▸ **Exercise**
Quote all of the data that follows exactly as written, skipping the images.

▸ **Supplied information**
## START
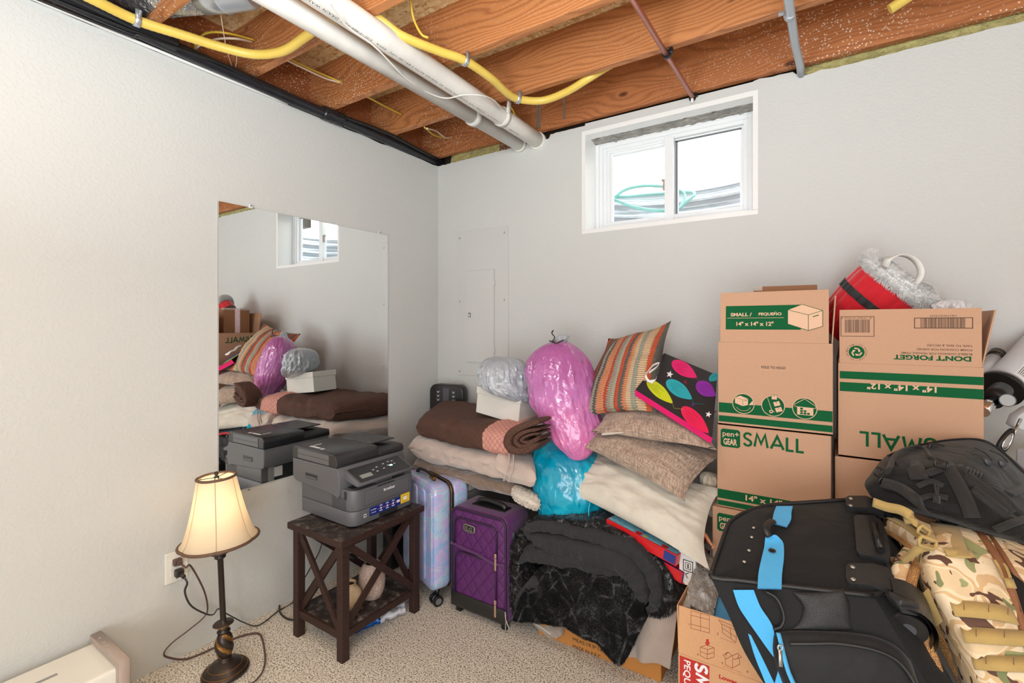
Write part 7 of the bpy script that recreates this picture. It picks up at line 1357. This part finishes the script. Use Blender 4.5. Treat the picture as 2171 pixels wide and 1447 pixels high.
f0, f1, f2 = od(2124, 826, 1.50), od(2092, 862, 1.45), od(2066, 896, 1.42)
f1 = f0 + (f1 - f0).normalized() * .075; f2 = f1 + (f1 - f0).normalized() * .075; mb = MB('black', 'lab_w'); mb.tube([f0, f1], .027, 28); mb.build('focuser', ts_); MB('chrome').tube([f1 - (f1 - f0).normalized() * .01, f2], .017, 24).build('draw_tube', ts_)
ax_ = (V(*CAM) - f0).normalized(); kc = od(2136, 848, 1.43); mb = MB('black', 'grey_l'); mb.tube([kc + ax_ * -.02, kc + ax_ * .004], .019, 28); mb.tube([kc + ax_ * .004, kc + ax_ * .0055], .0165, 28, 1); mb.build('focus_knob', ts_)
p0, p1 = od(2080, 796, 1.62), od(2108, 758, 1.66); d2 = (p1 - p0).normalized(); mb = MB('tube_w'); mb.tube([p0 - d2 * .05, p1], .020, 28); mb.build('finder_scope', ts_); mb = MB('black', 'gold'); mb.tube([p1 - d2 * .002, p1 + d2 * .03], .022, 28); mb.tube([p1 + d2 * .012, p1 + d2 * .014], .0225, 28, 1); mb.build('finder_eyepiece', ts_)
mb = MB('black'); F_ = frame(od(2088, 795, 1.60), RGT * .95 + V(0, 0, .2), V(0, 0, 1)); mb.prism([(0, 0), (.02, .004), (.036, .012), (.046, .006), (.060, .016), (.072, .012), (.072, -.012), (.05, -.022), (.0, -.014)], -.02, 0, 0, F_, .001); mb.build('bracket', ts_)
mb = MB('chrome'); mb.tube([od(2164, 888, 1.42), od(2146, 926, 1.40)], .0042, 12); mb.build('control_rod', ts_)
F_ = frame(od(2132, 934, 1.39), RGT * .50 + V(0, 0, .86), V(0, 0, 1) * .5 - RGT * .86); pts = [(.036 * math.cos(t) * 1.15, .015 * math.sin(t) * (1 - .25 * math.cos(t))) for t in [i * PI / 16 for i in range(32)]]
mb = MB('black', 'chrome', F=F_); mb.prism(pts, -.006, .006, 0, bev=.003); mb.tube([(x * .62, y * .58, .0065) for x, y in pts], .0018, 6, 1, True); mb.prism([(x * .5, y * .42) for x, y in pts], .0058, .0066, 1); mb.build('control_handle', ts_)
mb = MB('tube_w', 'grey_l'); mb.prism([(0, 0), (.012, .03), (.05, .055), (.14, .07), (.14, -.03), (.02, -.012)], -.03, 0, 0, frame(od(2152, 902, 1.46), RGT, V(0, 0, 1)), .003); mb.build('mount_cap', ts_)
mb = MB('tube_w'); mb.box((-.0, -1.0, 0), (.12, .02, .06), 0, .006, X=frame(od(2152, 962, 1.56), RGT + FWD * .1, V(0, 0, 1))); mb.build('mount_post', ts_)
## END
▸ **Solution**
Write part 7 of the bpy script that recreates this picture. It picks up at line 1357. This part finishes the script. Use Blender 4.5. Treat the picture as 2171 pixels wide and 1447 pixels high.
f0, f1, f2 = od(2124, 826, 1.50), od(2092, 862, 1.45), od(2066, 896, 1.42)
f1 = f0 + (f1 - f0).normalized() * .075; f2 = f1 + (f1 - f0).normalized() * .075; mb = MB('black', 'lab_w'); mb.tube([f0, f1], .027, 28); mb.build('focuser', ts_); MB('chrome').tube([f1 - (f1 - f0).normalized() * .01, f2], .017, 24).build('draw_tube', ts_)
ax_ = (V(*CAM) - f0).normalized(); kc = od(2136, 848, 1.43); mb = MB('black', 'grey_l'); mb.tube([kc + ax_ * -.02, kc + ax_ * .004], .019, 28); mb.tube([kc + ax_ * .004, kc + ax_ * .0055], .0165, 28, 1); mb.build('focus_knob', ts_)
p0, p1 = od(2080, 796, 1.62), od(2108, 758, 1.66); d2 = (p1 - p0).normalized(); mb = MB('tube_w'); mb.tube([p0 - d2 * .05, p1], .020, 28); mb.build('finder_scope', ts_); mb = MB('black', 'gold'); mb.tube([p1 - d2 * .002, p1 + d2 * .03], .022, 28); mb.tube([p1 + d2 * .012, p1 + d2 * .014], .0225, 28, 1); mb.build('finder_eyepiece', ts_)
mb = MB('black'); F_ = frame(od(2088, 795, 1.60), RGT * .95 + V(0, 0, .2), V(0, 0, 1)); mb.prism([(0, 0), (.02, .004), (.036, .012), (.046, .006), (.060, .016), (.072, .012), (.072, -.012), (.05, -.022), (.0, -.014)], -.02, 0, 0, F_, .001); mb.build('bracket', ts_)
mb = MB('chrome'); mb.tube([od(2164, 888, 1.42), od(2146, 926, 1.40)], .0042, 12); mb.build('control_rod', ts_)
F_ = frame(od(2132, 934, 1.39), RGT * .50 + V(0, 0, .86), V(0, 0, 1) * .5 - RGT * .86); pts = [(.036 * math.cos(t) * 1.15, .015 * math.sin(t) * (1 - .25 * math.cos(t))) for t in [i * PI / 16 for i in range(32)]]
mb = MB('black', 'chrome', F=F_); mb.prism(pts, -.006, .006, 0, bev=.003); mb.tube([(x * .62, y * .58, .0065) for x, y in pts], .0018, 6, 1, True); mb.prism([(x * .5, y * .42) for x, y in pts], .0058, .0066, 1); mb.build('control_handle', ts_)
mb = MB('tube_w', 'grey_l'); mb.prism([(0, 0), (.012, .03), (.05, .055), (.14, .07), (.14, -.03), (.02, -.012)], -.03, 0, 0, frame(od(2152, 902, 1.46), RGT, V(0, 0, 1)), .003); mb.build('mount_cap', ts_)
mb = MB('tube_w'); mb.box((-.0, -1.0, 0), (.12, .02, .06), 0, .006, X=frame(od(2152, 962, 1.56), RGT + FWD * .1, V(0, 0, 1))); mb.build('mount_post', ts_)